The three-year old start-up provides call centers for corporations needing technical support and telemarketing. The company has 2,000 employees -- soon to be 3,000 -- in two centers in Hyderabad and Bangalore, India, who answer the phones for 24/7's customers.

The company uses a combination of proprietary and off-the-shelf technology to wring delays, static and echoes out of phone calls that may originate in a U.S. state and are bounced to one of two U.S. networking centers on the East and West Coasts before winding up in India, where the calls are answered and problems solved. The company also uses voice-compression technology to fit more phone calls into the space an uncompressed call would take, says Sudhakar Kosaraju, 24/7's 30-year-old, Harvard-educated co-founder.

An even bigger selling point, Mr. Kosaraju says, is a proprietary network the company established to allow customer-service managers in Manhattan or London to track performance in India from their home bases. Telemarketers, for example, could check how many sales one of 24/7's agents is making per hour. In customer-service applications, the customers can monitor how long it takes to answer each call and how often calls are bumped up to a superior. "Like a NASA control center, they know what's happening and whether they should be asking questions," Mr. Kosaraju says.

Since launching, the company says it has signed up 10 big companies that outsource tasks like technical support and help desks. The company says it expects to hit its profit target of $30 million for fiscal year 2004.

Michael Mortiz, a partner at Sequoia Capital, says his firm took the lead in a $22 million round of funding in the start-up. Sequoia has invested in a variety of service companies, including contract manufacturer Flextronics International Ltd. Mr. Moritz says outsourcing "is a very vibrant place to invest, and 10 years from now people will wonder about companies that operate call-centers in-house."

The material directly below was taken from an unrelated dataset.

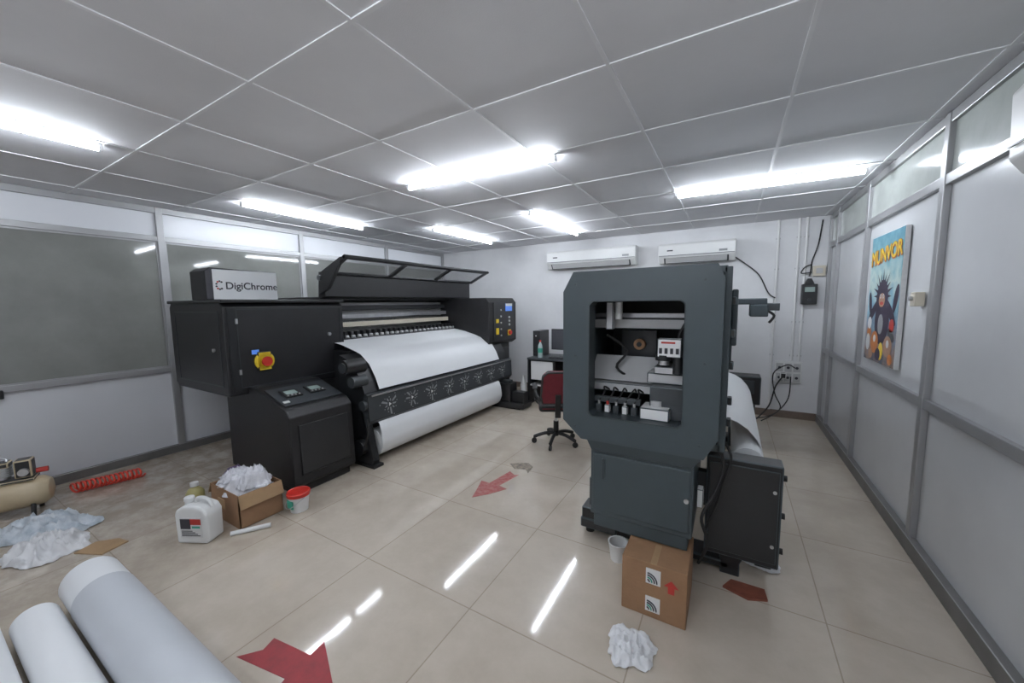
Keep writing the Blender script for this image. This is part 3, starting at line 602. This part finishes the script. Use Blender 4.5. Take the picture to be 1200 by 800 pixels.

In addition to expanding its work force, 24/7 plans to use the money to acquire competitors, of which there are many. Besides competition, the company faces growing fears of more U.S. jobs moving offshore in the current tough economy. Mr. Kosaraju says the company was asked by several of its customers -- a major U.S. bank and a major U.S. package-delivery service, for instance -- to sign nondisclosure agreements, fearing negative publicity. "Especially with the economy the way it is, many have requested these relationships stay confidential," Mr. Kosaraju says.